Jan. 13th, 2006

sub_divided: cos it gets me through, hope you never stop (Default)
Woke up today with a small but completely legal hangover. Happy Friday 13th, everyone! And a happy legal drinking age to me. *toasts*

Appologies missed comment replies; I've spent the last couple weeks loathing computers in general and the feeling is only just starting to pass. In the meantime, some more book (and videogame) blogging.

Suikoden IV
The promised long-ass RPG. V, you were completely write about this[1]. Somehow I am still playing and have made it to the recruitment phase of the game, although I'm not sure why or how. Whose bright idea was it, anyway, to design a battle system that encourages auto-attack while also forcing a random battle every three seconds, against the same three enemies, in the same featureless stretch of ocean? If I were Kowloon I'd spare the Southern Islands just to spare myself the pain of constantly fending off malicious sting rays, jellyfish, and kelp.

[1]This = RPGs you can buy used for under $15.

Catspaw by Joan D. Vinge
A re-read. I love this book, it really does have everthing -- not just Cat, the "Street punk. Psion. Telepath." promised by the blurb on the back, but also corporate intersteller politics! Incest! Drug abuse! Cybenetics! Kinky telepathic and telekinteic sex! Orgies! Torture! Cutting-edge performance art! Aliens! Half-aliens! Gay former prison buddies! And just when you start to wonder whether "cyberpunk" can be properly applied to a book which only references computers occasionally, a virtual reality network where Combines (Company Clans) roam as semi-aware consciousnesses with their own distinct personalities. Read more... )

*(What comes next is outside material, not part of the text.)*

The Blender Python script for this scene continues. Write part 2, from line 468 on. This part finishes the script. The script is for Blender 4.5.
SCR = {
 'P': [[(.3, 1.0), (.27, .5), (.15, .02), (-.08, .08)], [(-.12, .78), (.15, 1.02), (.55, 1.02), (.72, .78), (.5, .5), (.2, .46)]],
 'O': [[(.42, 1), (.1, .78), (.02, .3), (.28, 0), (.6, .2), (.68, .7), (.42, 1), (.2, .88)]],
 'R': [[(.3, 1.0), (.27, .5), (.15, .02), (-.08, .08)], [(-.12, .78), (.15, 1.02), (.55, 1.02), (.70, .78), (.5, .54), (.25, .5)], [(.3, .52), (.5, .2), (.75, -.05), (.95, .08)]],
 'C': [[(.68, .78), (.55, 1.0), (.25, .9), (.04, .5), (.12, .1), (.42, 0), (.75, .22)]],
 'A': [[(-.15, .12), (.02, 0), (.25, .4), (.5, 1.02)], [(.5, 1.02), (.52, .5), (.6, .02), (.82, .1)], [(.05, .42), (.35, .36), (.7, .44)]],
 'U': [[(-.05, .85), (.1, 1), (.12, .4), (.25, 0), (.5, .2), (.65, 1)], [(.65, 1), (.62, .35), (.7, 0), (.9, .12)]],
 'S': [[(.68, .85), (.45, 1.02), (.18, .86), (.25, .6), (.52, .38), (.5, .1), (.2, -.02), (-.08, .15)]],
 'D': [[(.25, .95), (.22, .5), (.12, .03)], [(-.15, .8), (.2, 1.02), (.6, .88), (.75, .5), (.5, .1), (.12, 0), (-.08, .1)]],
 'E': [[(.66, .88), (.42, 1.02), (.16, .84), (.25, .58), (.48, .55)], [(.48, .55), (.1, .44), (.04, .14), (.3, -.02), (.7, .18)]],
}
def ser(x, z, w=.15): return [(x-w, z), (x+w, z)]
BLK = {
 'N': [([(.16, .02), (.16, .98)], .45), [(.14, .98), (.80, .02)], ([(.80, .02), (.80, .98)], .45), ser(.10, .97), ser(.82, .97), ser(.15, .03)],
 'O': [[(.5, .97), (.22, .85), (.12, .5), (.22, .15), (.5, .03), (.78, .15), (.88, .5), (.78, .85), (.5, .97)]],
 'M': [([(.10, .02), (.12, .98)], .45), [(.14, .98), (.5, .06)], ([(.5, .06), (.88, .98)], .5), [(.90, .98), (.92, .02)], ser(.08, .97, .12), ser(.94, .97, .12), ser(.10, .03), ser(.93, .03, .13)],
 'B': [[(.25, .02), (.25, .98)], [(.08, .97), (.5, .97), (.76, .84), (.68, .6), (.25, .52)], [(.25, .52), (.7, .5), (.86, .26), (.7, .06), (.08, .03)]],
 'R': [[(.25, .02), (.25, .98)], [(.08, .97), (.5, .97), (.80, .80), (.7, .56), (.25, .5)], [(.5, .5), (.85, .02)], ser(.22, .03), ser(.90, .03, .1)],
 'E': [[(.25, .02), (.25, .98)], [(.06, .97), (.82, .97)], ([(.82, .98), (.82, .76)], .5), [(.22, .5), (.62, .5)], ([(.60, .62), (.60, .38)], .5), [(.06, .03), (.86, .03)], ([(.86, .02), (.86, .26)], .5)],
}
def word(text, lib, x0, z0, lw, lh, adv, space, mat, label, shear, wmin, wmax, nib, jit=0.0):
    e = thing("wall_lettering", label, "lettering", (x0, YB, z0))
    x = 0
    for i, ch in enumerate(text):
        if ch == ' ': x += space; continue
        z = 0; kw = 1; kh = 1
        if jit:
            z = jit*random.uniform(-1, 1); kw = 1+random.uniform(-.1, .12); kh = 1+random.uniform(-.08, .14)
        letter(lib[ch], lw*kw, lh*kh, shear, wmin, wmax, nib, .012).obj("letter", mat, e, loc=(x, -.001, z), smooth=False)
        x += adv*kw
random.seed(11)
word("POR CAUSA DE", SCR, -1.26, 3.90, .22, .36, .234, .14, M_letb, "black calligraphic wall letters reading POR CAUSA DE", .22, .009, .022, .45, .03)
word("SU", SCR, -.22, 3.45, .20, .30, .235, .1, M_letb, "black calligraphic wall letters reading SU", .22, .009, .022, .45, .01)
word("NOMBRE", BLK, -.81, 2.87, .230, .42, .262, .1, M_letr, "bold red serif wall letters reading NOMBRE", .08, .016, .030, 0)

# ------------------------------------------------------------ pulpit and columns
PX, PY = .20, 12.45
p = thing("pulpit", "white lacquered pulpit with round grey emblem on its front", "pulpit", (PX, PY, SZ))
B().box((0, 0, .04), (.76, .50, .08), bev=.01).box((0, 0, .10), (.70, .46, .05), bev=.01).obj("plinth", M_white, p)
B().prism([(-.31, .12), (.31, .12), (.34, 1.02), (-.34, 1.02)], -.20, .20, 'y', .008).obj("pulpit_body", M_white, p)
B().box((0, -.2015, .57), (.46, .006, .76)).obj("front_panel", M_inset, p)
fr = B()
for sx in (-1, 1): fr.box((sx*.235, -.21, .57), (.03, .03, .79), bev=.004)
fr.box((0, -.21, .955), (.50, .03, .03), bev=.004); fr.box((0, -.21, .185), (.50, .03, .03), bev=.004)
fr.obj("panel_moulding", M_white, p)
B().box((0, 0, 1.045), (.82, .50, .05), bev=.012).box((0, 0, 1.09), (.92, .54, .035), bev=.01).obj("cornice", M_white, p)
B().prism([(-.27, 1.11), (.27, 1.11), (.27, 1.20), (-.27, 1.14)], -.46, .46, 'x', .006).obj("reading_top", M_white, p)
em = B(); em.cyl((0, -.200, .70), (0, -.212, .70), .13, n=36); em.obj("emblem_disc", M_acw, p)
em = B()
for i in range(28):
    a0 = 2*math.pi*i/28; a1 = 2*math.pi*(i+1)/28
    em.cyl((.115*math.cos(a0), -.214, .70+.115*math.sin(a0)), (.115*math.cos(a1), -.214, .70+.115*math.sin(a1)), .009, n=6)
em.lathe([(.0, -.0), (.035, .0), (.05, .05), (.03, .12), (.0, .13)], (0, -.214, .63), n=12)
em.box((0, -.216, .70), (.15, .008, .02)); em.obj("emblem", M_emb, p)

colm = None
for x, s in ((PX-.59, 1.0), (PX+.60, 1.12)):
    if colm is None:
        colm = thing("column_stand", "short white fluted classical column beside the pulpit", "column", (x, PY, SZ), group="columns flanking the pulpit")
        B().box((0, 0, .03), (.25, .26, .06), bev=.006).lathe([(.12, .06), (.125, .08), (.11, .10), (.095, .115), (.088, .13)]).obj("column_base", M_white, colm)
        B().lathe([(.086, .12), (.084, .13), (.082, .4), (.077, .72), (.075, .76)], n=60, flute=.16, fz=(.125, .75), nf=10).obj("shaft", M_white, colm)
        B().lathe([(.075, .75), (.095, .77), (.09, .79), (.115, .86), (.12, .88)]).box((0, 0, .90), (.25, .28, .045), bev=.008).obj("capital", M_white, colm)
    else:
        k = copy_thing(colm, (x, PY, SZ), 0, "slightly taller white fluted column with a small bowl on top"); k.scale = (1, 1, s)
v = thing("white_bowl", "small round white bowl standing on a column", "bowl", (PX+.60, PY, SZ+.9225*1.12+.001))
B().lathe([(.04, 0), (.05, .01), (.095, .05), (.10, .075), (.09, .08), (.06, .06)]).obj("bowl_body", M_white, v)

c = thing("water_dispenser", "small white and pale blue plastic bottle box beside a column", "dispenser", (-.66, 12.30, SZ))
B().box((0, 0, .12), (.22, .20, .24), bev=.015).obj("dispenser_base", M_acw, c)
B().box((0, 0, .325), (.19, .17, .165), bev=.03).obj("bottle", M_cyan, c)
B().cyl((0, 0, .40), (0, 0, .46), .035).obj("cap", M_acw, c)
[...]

Also, sex. A roomate asked if this was my version of the trashy romance novel, and you know what? It totally is. The book has problems -- Cat gets off much too easily for mistakes that should, according to the worldbuilding, be more serious -- but in this case I am too busy being entertained to care.

The Dante Club by Matthew Pearl
"Boston, 1865. A series of murders, all of them inspired by scenes from Dante's Inferno. Only an elite group of America's first Dante scholars -- Henry Wadsworth Longfellow, Oliver Wendall Holmes, James Russell Lowell, and J.T. Fields -- can solve the mystery." A fun book. I just read a short story about Lowell -- more correctly, about a grad student struggling to write his PhD on Lowell while secretly resenting him -- but that Lowell and this Lowell are nothing alike. This one is much more cuddly. XD Read more... )

On the other hand everyone quotes poetry at everyone else, and the dialogue is wonderfully, believeably smart.

Empress Orchid by Anchee Min
Tzu Hsi's story, told from her perspective. Reading this, I suffered a severe case of double vision. Are the author and I talking about the same Tzu Hsi, here? The last Imperial Mother, the Western Empress? The evil plotting ignorant seductress who single-handedly brought down the Qing dynasty? Not that I've ever believed all that, but. In this story she's a competant administrator. Sort of weird. Read more... )

I liked Empress Orchid, most of the time. It's an easy read and all the major players are accounted for. My biggest complaint is that there's too much time wasted describing objects -- a carved table with inlaid pearls the size of marbles, Orchid's favorite dragonfly hairpin. I used to eat this sort of thing up, but now it just bores me. Honestly I have textbooks that are more entertaining.

Quick movie reviews:
Brokeback Mountain: good
Chronicles of Narnia: bad

I'd say more except there's cake. XDXDXD later!